Financial Markets have rebounded very hard from the Spring selloff related to tariff anxiety. This isn’t a shocking result, as we believed much of the hysteria was overblown and ultimately would come down to negotiations. With that said, many of the underlying issues related to trade and geopolitics, are still out there, as there are many very important trade deals that have yet to be completed. Probably more importantly for stocks, valuations are once again extremely rich, providing very little margin of safety. Having a margin of safety is what makes an investment “safe.” If we buy a business worth $100MM for $50MM, we can be slightly off in our estimates and still be successful. If we pay 100 cents on the dollar, then we need everything to hit just right for our investment to be successful. The S&P 500 and Nasdaq are trading at 24x and 29.2x earnings, respectively. Widely owned stocks such as Microsoft and Amazon trade at 37x and 35x earnings, respectively. Netflix has a P/E of 52x, Palantir trades for 228x earnings, and Snowflake trades for 196x earnings.

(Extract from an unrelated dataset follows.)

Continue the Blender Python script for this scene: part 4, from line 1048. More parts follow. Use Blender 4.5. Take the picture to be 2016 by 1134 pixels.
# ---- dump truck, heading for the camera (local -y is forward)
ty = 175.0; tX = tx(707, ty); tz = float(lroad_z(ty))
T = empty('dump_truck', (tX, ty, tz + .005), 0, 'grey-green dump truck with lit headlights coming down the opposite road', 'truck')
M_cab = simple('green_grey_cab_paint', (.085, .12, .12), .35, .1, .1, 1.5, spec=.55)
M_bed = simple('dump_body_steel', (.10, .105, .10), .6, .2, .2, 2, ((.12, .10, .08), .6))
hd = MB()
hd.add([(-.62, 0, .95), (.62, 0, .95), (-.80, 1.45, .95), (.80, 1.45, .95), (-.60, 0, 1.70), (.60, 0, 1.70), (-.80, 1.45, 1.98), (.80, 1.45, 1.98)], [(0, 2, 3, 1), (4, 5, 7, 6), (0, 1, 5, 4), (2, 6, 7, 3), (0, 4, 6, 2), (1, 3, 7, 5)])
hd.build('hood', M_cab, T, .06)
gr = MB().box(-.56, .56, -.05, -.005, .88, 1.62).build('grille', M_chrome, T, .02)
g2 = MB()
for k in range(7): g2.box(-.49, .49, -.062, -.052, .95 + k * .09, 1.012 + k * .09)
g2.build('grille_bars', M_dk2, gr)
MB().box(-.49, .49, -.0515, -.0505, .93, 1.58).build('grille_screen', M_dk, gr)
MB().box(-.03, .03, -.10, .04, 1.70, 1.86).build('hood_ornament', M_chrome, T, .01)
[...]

It isn’t just tech stocks that are trading at frothy valuations. JP Morgan trades at nearly 16x earnings and 2.9x tangible book, which is the richest valuations in the last 20 years. Even former TTCM favorite, Citigroup seems fairly valued at .9x tangible book value and 11.3x forward earnings, for a bank that struggles to generate a 10% return on tangible equity. Walmart trades at 35.4x earnings and Nvidia trades at 34x earnings with robust growth priced in. Many people seem to be forgetting that Tech can be a highly cyclical industry. All of these are just data points, but they reflect a market where very rosy results are already priced in, so as investors, it is a good time to be relatively cautious.
This is the exact opposite of how most of the industry acts. When markets are tanking, many pundits and other advisors preach taking chips off the table, only to get bullish once again when markets have rallied to new highs. The beauty of today’s market environment is that caution can still mean high single-digit, to low double-digit returns, because interest rates are very high and there are enough pockets of attractive securities to take advantage of. We have been buying some well-run business development companies that have dividend yields above 10% and that trade at discounts to their net asset values, which we view to be very attractive and relatively secure opportunities. Our REITs have performed very well, with stocks such as Crown Castle, Vici, WP Carey, NNN, and ADC generating fabulous dividends, while also showing upside on the stock prices. We have been very active with covered calls and cash-secured puts, targeting double-digit annualized returns, with less risk than the overall market. Bonds and Reits could be big beneficiaries if interest rates do go lower, which is possible given relatively subdued inflation numbers of late. The cash flows that they generate are likely to hold up even if the economy were to dip into a recession, which is not the case for many of the current stock market darlings.
By protecting capital during the downturns, we then have the ability to get more aggressive when stocks become cheap once again. We can sell things like bonds and buy stocks at deep discounts to intrinsic value, where the upside is much higher than what we see at current levels. This doesn’t mean that we believe the market will start a major correction tomorrow, next week, or next month. It just means that as valuations have gotten less attractive once again, the business-like approach is to not get caught up in the hysteria but instead focus on investments that meet our high risk-adjusted return expectations. I’d rather have a safe 8%, than a potential 20% return that has 50% permanent loss of capital potential when markets reverse.